In China, Searching for Mysterious Gaps in the Family Tree

Veronique Greenwood | Atlas Obscura | December 2016 | 19 minutes (4,867 words)
Our latest Exclusive is a new story by Veronique Greenwood, co-funded by Longreads Members and published by Atlas Obscura.In southern China, not far from where the rice paddies fade into the urban sprawl of the Pearl River Delta, there is a place that used to be called the Four Counties. It’s farming country still, even in this age when everyone seems to be heading to make their fortunes in the cities. Small villages of low, tile-roofed houses speckle the landscape. People carry bamboo baskets full of root vegetables on their backs. Stray dogs trot purposefully through the village lanes, eyes alert for kitchen scraps. In the summer, the subtropical sun is like a hammer; in the winter, cold rain sweeps the fields.

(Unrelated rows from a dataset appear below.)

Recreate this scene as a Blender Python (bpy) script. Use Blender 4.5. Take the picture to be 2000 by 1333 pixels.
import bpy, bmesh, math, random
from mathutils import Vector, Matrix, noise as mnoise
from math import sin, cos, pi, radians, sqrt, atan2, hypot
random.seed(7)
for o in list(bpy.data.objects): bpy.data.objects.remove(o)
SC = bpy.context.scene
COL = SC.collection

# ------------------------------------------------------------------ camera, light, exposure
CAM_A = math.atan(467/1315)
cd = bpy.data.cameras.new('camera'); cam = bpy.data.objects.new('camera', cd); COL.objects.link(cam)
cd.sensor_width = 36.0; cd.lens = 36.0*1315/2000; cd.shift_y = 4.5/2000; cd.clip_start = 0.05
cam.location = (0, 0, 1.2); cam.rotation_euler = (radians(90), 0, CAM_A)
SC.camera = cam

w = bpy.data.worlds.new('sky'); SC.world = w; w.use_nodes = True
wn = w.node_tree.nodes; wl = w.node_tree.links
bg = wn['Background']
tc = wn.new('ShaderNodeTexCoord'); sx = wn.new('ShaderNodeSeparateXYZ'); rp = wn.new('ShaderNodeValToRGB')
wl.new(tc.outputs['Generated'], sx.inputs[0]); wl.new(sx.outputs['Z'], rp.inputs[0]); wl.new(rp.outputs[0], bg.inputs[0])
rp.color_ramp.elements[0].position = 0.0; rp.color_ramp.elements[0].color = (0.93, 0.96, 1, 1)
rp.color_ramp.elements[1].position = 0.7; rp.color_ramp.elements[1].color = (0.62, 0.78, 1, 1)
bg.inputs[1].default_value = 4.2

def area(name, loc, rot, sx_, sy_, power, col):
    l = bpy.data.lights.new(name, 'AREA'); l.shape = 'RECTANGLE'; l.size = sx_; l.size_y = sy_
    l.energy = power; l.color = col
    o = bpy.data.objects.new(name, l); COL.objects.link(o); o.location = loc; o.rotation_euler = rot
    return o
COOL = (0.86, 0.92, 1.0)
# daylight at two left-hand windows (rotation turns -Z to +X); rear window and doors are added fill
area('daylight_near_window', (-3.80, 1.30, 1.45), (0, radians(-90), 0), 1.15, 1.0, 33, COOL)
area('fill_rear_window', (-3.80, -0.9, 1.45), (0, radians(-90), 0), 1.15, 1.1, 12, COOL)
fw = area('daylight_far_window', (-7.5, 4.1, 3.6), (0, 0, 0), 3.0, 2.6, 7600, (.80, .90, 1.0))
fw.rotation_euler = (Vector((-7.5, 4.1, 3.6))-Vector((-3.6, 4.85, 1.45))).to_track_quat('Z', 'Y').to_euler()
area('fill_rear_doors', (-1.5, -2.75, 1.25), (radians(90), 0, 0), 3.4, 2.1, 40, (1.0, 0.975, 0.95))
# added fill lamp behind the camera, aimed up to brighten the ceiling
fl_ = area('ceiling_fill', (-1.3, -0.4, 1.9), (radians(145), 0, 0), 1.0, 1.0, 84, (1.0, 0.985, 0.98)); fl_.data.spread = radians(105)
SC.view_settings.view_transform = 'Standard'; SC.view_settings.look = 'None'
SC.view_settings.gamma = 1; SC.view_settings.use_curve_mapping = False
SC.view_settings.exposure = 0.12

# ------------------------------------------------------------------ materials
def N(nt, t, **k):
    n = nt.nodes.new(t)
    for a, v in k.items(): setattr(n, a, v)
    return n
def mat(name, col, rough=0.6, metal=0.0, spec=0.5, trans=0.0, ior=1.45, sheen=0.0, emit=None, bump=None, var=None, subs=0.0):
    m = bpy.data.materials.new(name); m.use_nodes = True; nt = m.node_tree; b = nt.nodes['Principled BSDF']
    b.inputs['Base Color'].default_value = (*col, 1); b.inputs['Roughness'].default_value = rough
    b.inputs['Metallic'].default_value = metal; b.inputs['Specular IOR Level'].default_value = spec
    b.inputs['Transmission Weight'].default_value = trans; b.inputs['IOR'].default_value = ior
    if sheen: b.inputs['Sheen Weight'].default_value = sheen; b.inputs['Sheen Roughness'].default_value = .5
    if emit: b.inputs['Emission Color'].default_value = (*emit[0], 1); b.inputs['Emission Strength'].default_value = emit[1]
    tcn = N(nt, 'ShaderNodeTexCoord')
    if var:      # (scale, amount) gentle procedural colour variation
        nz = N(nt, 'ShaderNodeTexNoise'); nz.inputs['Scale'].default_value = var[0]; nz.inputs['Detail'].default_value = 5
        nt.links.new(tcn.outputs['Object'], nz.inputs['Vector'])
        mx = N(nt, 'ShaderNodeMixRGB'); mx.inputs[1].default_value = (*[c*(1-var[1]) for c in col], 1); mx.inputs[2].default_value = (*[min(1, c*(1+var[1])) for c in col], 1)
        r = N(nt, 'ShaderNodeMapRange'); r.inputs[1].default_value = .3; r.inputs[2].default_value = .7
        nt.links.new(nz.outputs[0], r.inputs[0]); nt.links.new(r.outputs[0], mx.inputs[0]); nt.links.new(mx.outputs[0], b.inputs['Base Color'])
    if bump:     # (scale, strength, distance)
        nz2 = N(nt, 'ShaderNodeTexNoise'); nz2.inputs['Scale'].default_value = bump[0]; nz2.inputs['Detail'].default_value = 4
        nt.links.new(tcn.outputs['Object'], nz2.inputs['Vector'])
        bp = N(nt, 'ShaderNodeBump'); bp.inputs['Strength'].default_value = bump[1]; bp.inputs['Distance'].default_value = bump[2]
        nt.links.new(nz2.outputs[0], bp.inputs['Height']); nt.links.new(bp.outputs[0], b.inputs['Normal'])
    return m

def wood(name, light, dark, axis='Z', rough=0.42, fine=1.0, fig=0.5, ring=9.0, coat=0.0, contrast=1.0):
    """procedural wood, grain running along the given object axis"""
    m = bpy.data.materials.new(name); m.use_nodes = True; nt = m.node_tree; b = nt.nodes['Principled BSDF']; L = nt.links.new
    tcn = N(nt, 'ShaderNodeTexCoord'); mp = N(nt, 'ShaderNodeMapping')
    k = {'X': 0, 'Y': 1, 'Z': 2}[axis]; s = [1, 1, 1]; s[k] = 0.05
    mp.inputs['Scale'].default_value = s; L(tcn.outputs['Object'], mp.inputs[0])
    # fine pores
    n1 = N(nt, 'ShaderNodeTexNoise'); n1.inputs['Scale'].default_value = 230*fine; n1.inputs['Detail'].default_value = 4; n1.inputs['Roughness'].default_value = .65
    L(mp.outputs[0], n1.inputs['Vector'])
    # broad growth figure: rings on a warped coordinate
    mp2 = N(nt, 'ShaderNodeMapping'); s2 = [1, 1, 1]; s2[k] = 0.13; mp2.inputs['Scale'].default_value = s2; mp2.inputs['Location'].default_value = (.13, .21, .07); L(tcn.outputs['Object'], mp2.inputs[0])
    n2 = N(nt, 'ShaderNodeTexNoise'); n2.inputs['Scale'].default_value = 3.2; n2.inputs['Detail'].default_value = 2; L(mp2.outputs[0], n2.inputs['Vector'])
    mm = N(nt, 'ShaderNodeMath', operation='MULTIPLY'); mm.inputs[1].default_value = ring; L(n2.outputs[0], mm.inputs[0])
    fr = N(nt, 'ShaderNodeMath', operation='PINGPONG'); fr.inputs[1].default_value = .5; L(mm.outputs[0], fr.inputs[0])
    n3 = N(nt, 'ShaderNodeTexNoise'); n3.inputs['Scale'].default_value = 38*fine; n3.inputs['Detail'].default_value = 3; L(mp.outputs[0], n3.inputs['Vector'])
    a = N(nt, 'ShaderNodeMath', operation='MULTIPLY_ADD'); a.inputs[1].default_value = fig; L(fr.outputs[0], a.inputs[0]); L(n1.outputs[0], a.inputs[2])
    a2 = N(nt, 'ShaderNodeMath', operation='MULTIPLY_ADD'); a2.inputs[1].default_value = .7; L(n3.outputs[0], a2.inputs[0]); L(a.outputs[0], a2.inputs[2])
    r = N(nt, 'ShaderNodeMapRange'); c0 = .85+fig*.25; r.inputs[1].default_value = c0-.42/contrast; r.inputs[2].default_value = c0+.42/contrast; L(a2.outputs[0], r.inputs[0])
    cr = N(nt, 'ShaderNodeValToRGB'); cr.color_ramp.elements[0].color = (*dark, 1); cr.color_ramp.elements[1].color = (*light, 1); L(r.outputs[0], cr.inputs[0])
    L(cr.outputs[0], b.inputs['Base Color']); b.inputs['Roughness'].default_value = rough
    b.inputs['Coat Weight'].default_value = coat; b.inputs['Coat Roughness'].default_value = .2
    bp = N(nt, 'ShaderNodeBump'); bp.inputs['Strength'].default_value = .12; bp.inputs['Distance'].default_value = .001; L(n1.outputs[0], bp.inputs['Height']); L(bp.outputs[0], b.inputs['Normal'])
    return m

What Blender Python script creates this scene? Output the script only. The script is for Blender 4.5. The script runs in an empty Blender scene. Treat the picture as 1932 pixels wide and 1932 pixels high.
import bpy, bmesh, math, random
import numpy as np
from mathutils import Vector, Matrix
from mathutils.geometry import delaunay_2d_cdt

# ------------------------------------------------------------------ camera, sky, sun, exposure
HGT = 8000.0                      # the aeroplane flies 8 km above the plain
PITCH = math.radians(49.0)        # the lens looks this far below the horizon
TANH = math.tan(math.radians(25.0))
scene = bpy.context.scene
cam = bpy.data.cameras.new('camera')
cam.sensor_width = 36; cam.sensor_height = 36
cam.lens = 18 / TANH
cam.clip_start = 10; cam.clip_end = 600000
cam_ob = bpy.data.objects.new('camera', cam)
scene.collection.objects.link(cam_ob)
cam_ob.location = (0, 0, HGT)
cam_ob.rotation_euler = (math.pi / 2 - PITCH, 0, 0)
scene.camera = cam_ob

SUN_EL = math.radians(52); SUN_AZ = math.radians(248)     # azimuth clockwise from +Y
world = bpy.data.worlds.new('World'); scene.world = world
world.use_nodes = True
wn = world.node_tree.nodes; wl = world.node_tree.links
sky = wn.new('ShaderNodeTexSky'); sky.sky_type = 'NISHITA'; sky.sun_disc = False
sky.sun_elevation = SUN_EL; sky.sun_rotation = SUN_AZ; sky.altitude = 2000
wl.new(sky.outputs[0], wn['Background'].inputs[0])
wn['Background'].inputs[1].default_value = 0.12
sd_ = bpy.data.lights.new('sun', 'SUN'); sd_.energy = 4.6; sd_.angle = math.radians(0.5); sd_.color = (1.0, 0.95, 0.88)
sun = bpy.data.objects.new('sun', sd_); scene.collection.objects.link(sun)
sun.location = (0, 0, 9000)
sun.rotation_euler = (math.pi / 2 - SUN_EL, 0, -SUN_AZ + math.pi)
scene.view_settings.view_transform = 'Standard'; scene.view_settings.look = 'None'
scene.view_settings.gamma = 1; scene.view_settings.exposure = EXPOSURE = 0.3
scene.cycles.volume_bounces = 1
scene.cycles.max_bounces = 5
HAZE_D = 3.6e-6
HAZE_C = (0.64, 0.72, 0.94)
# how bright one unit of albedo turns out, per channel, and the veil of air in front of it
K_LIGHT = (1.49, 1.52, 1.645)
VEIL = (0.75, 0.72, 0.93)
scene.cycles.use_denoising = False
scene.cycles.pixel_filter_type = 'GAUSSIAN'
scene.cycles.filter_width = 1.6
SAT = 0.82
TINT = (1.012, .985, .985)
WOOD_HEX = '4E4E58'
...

It was to this place that Imogene Lim came in 2009. She had just a little bit of information to go on. But Lim, a Canadian anthropologist whose fieldwork has taken her to Tanzania to observe tribes of former hunter-gatherers, was on a voyage of discovery. And with the help of local authorities, she soon reached the object of her quest. She returned this year for a visit. In a Guangzhou hotel room this fall, having recently arrived from the Four Counties (now five, after a redrawing of borders), she took out a photocopied booklet. The cover showed a calligraphic title, proclaiming it to be a genealogy, and inside were page after page of branching diagrams. It had been given to her by a cousin in the village.
“This is my father,” she said, pointing to a name deep into the pages. Underneath it, in a language she cannot read or speak, it says, “Went to Canada, communication lost. Number of children: Unknown.”